O terceiro prato, ainda que prato não seja a palavra mais apropriada, desarmou-me completamente. Não tivesse comido mais nada de jeito no PEL e teria valido a pena por isto. Dentro de uma latinha dourada eis que dois pequenos macarrons verdes surgem do seu interior. A descrição do macarron, merengue de alga nori e recheio de fígado de tamboril, pouco espanta os presentes e tampouco a mim me encantou a perspectiva, que de macarrons sou pouco apreciadora. Mas quando se leva a boa a visão é outra. São as  três sensações do gosto que Savarin a passarem plenamente pela minha boca. O toque directo das duas texturas a quebrarem-se, misturarem-se e tocarem nos meus dentes e lingua e céu da boca. O gosto completo do leve e doce sabor do merengue a falar e a deixar-se envolver no creme ligeiramente salgado e incisivo do fígado de tamboril. E a confirmação de tudo no fim, a reflexão que leva à dilatação da pupila e a sons contidos por decoro e interjeições religiosas. Para melhorar, a acompanhar foi servido o melhor vinho de todos, um Quinta de Camarate Branco Doce. O mais curioso é que tinha também sido o meu preferido na harmonização anterior, sem que me apercebesse que era o mesmo desta vez.
De seguida veio uma fusão de muitas coisas boas: triologia de pão naan recheado com conservas: a primeira de cavala e kimchi, seguida da de salmão selvagem, miso e gordura de pato, e a terceira de bacalhau negro. Tudo com um molho de gemas, outra coisa que não consigo ler nos meus apontamentos, mirin e alho-francês e sweet chilli on the other side.
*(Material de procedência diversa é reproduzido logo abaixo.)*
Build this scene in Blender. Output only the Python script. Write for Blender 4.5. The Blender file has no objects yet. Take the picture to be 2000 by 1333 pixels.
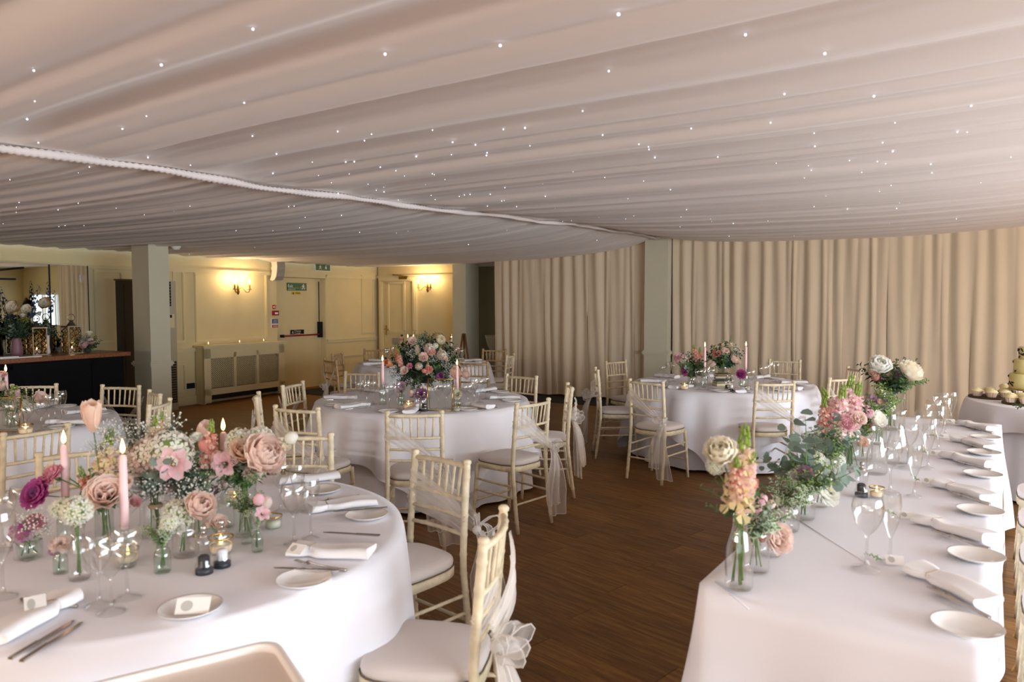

At last, but obviously not least, a sobremesa. Estava com algum medo do que de lá vinha. A sobremesa é aquele prato que queremos que nos faça feliz, mais não seja por ser o último. Não querendo exagerar, não há nada pior numa refeição que terminá-la com uma má sobremesa. Mas esta foi surpreendentemente surpreendente, passo a redundância. Achei incrível como todos os elementos, ainda que comidos em conjunto, se conseguiam destacar e distinguir na perfeição, sem que nenhum anulasse outro. O toque de gengibre no brownie que cobria o fundo da taça era claramente perceptível (o melhor brownie que já comi), a textura e intensidade eram as ideais e o sabor infalível. Depois o coulis e os pedaçinhos de morango vieram, literalmente, animar (como quem diz dar vida) aos sabores, mas simultaneamente tocados leve, levemente, como quem chama por eles (desculpem, mas isto realmente inspira) pela espuma de moscatel. Tudo finalizado com o crocante bem encaixado da touille de sementes de sésamo. Curiosamente só achei que estava uma coisa a mais: a bebida. Mais curioso ainda ser essa bebida um Moscatel, a minha bebida de eleição, este de Setubal, Colecção Privada DSF. Era doce demais, não senti que acrescentasse algo ao doce. Ainda assim, sublime.

Depois foram, obviamente, as degustações pela praça do Pátio da Galé.
A famosa Avelã3 do Avillez, com aquelas matreiras pedrinhas de sal a intensificar todo o sabor da avelã, very nice indeed.
O famoso prego de atum da Taberna da Esquina. Se os olhos comessem não escolheriam aquilo, decerto, mas é realmente bom. O molho do prego estava exactamente como se quer e a carne do atum no ponto.
A sobremesa do Assinatura… aqui evoco a 5ª emenda.
E as vieiras (outra primeira vez!) marinadas com guacamole do Avillez. Boas, mas não serviram nem como amuse bouche… queria mais, mas ao mesmo tempo é ridículo pensar que alguma vez comeria tipo 20 coisas daquelas numa refeição.

Peixes, vemo-nos para o ano. Eu agora, se me dão licença, vou para Londres passar uns dias e almoçar no Nopi.